The beautiful simplicity of the ‘bleak midwinter’ has made this carol a very popular choice for ‘the nation’s favourite’, but I think I actually prefer Rossetti’s poem ‘Christmas Eve’, which also has a stark, simple beauty which makes use of unexpected contrasts, culminating in a real sense of celebration of the imminent arrival of Christ.

Christmas hath a darkness
    Brighter than the blazing noon,
Christmas hath a chillness
   Warmer than the heat of June,
Christmas hath a beauty
   Lovelier than the world can show:
For Christmas bringeth Jesus,
   Brought for us so low.

Earth, strike up your music,
   Birds that sing and bells that ring;
Heaven hath answering music
   For all Angels soon to sing:
Earth, put on your whitest
   Bridal robe of spotless snow:
For Christmas bringeth Jesus,
   Brought for us so low.

Rossetti wrote a number of other poems about Christmas, including ‘Sunday Before Advent’, ‘Advent‘ and ‘Advent Sunday’, and ‘Love Came Down at Christmas’ (set to music by several composers including Harold Darke again, and John Rutter, which I love) and also ‘Before the Paling of the Stars’, setting by Cecelia McDowall.

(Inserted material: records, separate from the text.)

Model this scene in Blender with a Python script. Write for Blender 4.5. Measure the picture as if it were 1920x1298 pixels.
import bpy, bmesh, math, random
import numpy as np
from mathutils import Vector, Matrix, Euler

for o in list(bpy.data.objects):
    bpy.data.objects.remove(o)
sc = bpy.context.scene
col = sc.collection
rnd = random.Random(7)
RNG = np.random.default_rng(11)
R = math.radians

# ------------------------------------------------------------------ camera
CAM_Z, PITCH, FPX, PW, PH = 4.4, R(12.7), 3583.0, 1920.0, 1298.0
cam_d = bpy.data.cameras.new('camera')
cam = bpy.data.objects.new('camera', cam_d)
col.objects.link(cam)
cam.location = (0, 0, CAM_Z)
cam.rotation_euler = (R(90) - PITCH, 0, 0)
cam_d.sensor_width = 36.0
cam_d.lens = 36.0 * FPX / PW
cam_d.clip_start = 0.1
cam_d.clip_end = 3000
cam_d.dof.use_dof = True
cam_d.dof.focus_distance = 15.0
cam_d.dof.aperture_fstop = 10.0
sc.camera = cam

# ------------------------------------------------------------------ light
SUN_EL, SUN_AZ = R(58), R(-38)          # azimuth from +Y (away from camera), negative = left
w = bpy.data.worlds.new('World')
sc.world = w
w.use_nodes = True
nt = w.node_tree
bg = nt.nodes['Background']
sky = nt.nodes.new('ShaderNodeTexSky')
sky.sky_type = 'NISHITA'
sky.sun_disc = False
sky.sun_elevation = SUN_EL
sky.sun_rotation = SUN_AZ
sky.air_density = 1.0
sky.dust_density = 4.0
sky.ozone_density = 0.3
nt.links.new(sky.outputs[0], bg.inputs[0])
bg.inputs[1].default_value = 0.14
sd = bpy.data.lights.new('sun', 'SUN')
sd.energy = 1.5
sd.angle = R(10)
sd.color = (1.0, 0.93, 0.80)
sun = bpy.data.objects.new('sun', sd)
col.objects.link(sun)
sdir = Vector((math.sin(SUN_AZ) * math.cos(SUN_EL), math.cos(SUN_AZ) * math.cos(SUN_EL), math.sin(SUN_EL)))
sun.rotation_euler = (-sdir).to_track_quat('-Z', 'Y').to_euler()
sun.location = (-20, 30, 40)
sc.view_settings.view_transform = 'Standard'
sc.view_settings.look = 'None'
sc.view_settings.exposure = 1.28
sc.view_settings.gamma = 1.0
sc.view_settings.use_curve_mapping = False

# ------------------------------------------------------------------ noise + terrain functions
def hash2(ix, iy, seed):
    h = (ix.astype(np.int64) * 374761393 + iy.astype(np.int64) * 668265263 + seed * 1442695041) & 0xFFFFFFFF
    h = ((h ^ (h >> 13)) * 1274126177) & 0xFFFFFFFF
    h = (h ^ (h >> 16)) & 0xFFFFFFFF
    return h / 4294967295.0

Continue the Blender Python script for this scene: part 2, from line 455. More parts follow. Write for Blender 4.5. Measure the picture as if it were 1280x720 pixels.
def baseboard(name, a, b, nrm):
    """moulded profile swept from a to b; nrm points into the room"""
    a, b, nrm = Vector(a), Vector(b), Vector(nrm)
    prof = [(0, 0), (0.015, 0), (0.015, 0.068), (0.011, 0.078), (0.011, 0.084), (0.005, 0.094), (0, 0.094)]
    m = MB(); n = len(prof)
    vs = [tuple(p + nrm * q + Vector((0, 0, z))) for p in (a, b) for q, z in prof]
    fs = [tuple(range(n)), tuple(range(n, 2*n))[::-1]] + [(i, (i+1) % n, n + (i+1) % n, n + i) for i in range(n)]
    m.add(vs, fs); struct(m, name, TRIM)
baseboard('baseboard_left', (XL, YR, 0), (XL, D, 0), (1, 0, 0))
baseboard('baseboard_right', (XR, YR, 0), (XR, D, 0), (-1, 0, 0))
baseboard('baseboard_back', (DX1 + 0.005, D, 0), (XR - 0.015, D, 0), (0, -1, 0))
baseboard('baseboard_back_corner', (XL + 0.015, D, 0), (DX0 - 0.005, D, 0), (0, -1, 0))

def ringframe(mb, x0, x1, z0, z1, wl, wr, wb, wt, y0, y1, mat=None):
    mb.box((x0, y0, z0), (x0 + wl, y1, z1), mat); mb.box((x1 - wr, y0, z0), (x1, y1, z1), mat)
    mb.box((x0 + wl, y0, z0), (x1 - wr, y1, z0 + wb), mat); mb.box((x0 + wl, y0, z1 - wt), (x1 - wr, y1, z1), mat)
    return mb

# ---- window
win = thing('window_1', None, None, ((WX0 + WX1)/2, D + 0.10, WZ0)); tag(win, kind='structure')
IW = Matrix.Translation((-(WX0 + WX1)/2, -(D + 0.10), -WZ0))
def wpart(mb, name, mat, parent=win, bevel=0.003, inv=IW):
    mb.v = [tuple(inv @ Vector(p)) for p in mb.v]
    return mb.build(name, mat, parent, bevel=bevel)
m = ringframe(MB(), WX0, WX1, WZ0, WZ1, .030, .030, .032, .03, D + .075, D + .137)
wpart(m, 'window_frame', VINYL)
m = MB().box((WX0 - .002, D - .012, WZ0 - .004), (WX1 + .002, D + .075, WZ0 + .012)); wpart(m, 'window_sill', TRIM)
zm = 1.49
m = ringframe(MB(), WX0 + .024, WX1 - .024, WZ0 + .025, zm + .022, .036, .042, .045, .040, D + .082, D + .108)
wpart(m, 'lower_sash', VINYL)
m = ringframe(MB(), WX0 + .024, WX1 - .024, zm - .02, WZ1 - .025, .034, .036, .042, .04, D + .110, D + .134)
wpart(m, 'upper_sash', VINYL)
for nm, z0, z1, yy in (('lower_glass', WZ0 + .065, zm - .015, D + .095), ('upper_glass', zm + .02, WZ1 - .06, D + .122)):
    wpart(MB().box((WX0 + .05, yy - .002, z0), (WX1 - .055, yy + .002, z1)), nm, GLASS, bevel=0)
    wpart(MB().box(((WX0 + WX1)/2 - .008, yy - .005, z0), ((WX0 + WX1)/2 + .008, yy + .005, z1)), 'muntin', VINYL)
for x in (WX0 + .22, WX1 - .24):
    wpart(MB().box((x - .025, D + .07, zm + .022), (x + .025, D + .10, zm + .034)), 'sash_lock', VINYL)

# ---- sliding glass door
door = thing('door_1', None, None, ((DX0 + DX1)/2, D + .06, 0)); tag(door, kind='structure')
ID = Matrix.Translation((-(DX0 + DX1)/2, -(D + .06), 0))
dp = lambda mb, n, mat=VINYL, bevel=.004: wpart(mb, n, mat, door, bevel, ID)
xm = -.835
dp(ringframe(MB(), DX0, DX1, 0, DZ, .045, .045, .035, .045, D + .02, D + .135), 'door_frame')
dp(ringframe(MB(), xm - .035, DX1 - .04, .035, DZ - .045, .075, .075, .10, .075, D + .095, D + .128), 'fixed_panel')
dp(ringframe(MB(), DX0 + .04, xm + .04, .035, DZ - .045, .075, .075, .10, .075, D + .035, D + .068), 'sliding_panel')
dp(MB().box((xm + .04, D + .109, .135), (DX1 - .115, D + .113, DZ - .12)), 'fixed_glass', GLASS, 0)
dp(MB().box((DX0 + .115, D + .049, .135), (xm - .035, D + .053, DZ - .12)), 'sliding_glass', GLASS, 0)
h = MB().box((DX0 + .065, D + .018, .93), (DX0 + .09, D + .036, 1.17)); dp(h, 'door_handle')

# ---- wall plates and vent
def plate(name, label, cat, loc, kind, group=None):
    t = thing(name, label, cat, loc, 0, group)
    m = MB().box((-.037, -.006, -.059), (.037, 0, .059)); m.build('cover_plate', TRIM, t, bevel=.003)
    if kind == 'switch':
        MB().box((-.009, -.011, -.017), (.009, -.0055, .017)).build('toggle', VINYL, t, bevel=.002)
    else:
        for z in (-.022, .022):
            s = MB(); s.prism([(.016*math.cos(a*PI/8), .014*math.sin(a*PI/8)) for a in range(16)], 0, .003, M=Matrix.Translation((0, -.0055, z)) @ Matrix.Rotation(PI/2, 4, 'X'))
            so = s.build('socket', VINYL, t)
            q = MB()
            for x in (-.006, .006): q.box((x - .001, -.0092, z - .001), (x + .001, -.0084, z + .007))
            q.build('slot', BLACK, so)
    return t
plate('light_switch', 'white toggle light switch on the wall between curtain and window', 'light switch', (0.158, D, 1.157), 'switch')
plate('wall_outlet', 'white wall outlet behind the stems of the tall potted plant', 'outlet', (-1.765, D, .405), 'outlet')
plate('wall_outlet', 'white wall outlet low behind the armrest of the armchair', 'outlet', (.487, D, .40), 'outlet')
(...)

Around 1860, William Morris, the man who could do almost everything, wrote a Christmas carol (of course he did!), entitled ‘Masters in this Hall’. If you know anything about Morris, it won’t surprise you to hear it is very medieval, but set to an early 18th century French dance tune. Also unsurprisingly, it contains some hints of Morris’s political views, with a chorus that runs: ‘Nowell, nowell, nowell, nowell sing we loud!/ God today hath poor folk raised and cast a-down the proud.’

It’s not all poetry and music, though; Dante Gabriel Rossetti painted a beautiful oil of A Christmas Carol, in 1867, featuring a typically Rossettian medieval-looking lady with a lute. On the frame is inscribed the words: Here a maid, well-apparelled, sings a song of Christ’s birth with the tune of Balulalow: “Jesus Christus hodie Natus est de Virgine”. If you don’t know the traditional Christmas tune Balulalow, listen here.

This wasn’t Rossetti’s first Christmas painting, however; there is a watercolour with a similarly musical element from 1857-8, featuring Elizabeth Siddall and her remarkable hair. This was painted at a period of high medievalism for the Pre-Raphaelites, so it is unsurprising that this picture displays the highly-finished, decorated surfaces and fabrics of Pre-Raphaelite medievalism.

It seems likely that this painting inspired the Pre-Raphaelite poet Swinburne to write ‘A Christmas Carol‘, which as far as I know hasn’t been set to music. The poem opens with three women, two attending a queen and combing her hair; and the poem describes the women who tended Mary at the birth of Christ – which is odd; Mary is very much the Queen of Heaven in Swinburne’s poem, rather than the lowborn woman who gave birth in a stable. Nonetheless the poem makes a nice accompaniment to Rossetti’s painting.

Less specifically Christmassy, but still very festive, is Swinburne’s poem ‘A Roundel‘. He is a stronger poet here, I think: decorative, aesthetic, bringing the form of the poem, the shape of a Christmas decoration, and the emotions of the festive period together.

There are many more things I could include here, but I will finish with the magnificent Star of Bethlehem (1885-90) by Edward Burne-Jones. This is a huge, epic painting, with the Magi worshipping the Christ child while an angel holds the Star. It tells a part of the Christmas story whilst representing some of the best aspects of Pre-Raphaelite painting, from the landscape to every tiny symbolic detail. Yet it eschews obviously Christmassy cliches and colours, instead offering both complexity of detail and simplicity of emotion.

If you want to experience a full Pre-Raphaelite Christmas atmosphere, I recommend a visit to Wightwick Manor. Wishing you a very happy Christmas!